Some such critics of liberalism do not shrink from including the Founding in their sights. Patrick Deneen, a professor of political science at the University of Notre Dame, argues that the Founding partook of a disordered (and Protestant) individualism that was bound by some iron law of its own internal logic to grow ever more corrupt over time. In the course of a debate with Deneen about the Founding at the conservative website Public Discourse, Robert Reilly points out that if Deneen is right then Justice Ruth Bader Ginsburg has read the Constitution better than Justice Antonin Scalia did. The Supreme Court decisions most loathed by social conservatives — Roe v. Wade and Obergefell v. Hodges — really did, on this view, work out the implicit logic of the Constitution. If those results are deplorable, it is because their source is, too. The Founders built worse than they knew.

The defense of human dignity and civil society: These ideas are not alien imports from a radically individualist liberalism that social conservatives should regard with suspicion.

The debate on the right about liberalism and the Founding never ends. It only waxes and wanes. It seems likely to keep waxing in this moment of uncertainty. Yet it may be possible to identify an important area of common ground, particularly given how many of the participants in the debate are Catholics.

The conventional story about the Church’s relationship to liberalism is that she went from being its bitter enemy to appreciating its virtues, with Pope John Paul II, now recognized as a saint, embracing it most fully. It is, as far as it goes, an accurate story, so long as it is understood that anti-clerical liberals had given the Church reason for apprehension. What is sometimes forgotten is how much of what is most valuable in the liberal tradition has long been present in Catholic Christianity.

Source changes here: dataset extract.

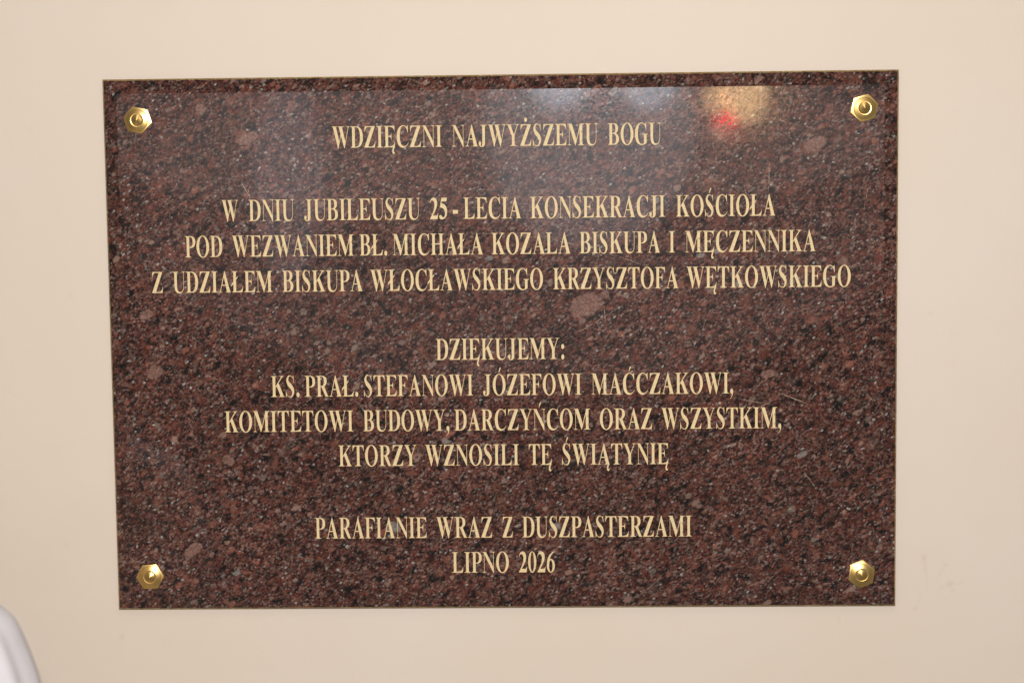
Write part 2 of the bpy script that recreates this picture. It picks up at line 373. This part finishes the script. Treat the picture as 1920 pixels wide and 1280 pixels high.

Pope Leo XIII has never been considered a liberal, and his 1891 encyclical on capital and labor, Rerum Novarum, is no brief for laissez-faire capitalism. But it includes a strong endorsement of property rights: “The first and most fundamental principle, therefore, if one would undertake to alleviate the condition of the masses, must be the inviolability of private property.” It speaks of the “rights” and the “dignity” of “individuals,” including their right to associate together. It insists on strict limits to government interference with the “family and the household.”

On the 40th anniversary of the encyclical, in Quadrigesimo Anno, Pope Pius XI drew out the implication that “it is an injustice and at the same time a grave evil and disturbance of right order to assign to a greater and higher association what lesser and subordinate organizations can do.” The state has a duty to protect this “graduated order.”

The defense of human dignity and civil society: These ideas are not alien imports from a radically individualist liberalism that social conservatives should regard with suspicion. They are part and parcel of the long and honorable Western tradition that includes the best of liberalism and restrains the worst of it. They are an internal resource — both preceding and helping to shape liberalism — that can help us make the most of what liberalism offers while keeping liberalism from corrupting itself, and therefore our society. And they are non-negotiable priorities.